Zephyr Teachout, who ran against Mr. Cuomo four years ago and is now the treasurer on Ms. Nixon’s campaign, said Mr. Cuomo’s role in the reunification amounted to a “confession of his complicity of Republican control” for the last seven years.
The deal comes less than a week after lawmakers passed a $168 billion budget — a spending plan, Ms. Teachout noted, in which Ms. Stewart-Cousins had been excluded from the negotiations, including on the state’s new - harassment laws.
Ms. Nixon brought up Ms. Stewart-Cousins’ exclusion from those talks during a previously taped interview on “The Wendy Williams Show” on Wednesday.
The Manhattan steakhouse meeting was about more than just the State Senate. Jefrey Pollock, a pollster for Mr. Cuomo, gave a presentation about messaging in upcoming races, and the governor emphasized the need for Democratic allies to work together in 2018.
Other meeting attendees included Mr.

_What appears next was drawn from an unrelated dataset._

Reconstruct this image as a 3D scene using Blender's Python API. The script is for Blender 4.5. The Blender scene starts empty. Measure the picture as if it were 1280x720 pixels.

Cuomo’s top aide, Melissa DeRosa; his campaign chairman, William J. Mulrow; and Christine Quinn, the vice chairwoman of the New York Democratic Party and the former New York City Council speaker.
Later on Tuesday evening, at a fund-raiser for a Democratic Senate candidate in an upcoming special election, Mr. Cuomo said that “we have achieved political clarity” in watching Republican rule from Washington, D.C., for the last year.
“The clarity is this: Everything we are for, they are against. It’s that simple,” he said. “The Democratic Party and the Republican Party are an antithesis one of the other.”
The candidates challenging I.D.C. members in primaries said they would continue on, even if the Democratic Party leadership formally opposed them.
Jessica Ramos, who is running against Senator Jose R. Peralta of Queens, said she didn’t trust the deal. “Not for a second. We’ve seen this movie before,” Ms. Ramos said.
Four years ago, Mr. Klein’s group promised to ally with the mainline Democrats but ended up not doing so.
One state senator in the mainline Democratic group, who requested anonymity to speak candidly about the fragile agreement, noted that they would proceed cautiously because “we’ve been sabotaged before.”
“Let’s accept it — but sleep with one eye open,” the senator said.
The arrangement with the G.O.P. had resulted in numerous perks for I.D.C. members, including larger staffs and offices, and lucrative committee chairmanships that came with extra cash.
But on Wednesday, the New York State comptroller’s office said it would reject thousands of dollars in stipends promised to two I.D.C. members — Diane J. Savino of Staten Island and Mr. Peralta — after it was revealed that they were being paid as Senate committee chairpeople, despite not holding those titles. (Both are vice chairs, an unpaid position.)
The rival Democratic factions had agreed last November to reunite this month, following two special elections that would bring the total number of Democrats in the 63-member chamber to 32 — the bare minimum for a majority.
But one of those senators, Simcha Felder, a Brooklyn Democrat, has continued to caucus with Republicans.
Without Mr. Felder, who recently held up the state budget for concessions on how yeshivas are overseen by the state, the new Democratic coalition would still be one vote short of a majority.
In a telephone interview on Wednesday afternoon, Mr. Felder reiterated — as he has often before — that he has no loyalty to either party, but rather is looking for the best deal for his district, which includes a large population of Orthodox Jews.
“I don’t feel obligated to remain with the Republicans, or obligated to join the Democrats,” Mr. Felder said. “I’m loyal to God, my wife and my constituents, and New Yorkers.”
He added that he still planned on caucusing with the G.O.P. when the Legislature comes back into session this month, and said that he had spoken with the Republican majority leader, John J. Flanagan of Long Island, and other Republicans since news of the reunification broke.
Asked if he might join the Democrats after the special elections on April 24, he said he would “consider it at any point.”
But, he said, “I think it’s fair to say that I would have to feel a compelling reason to leave.”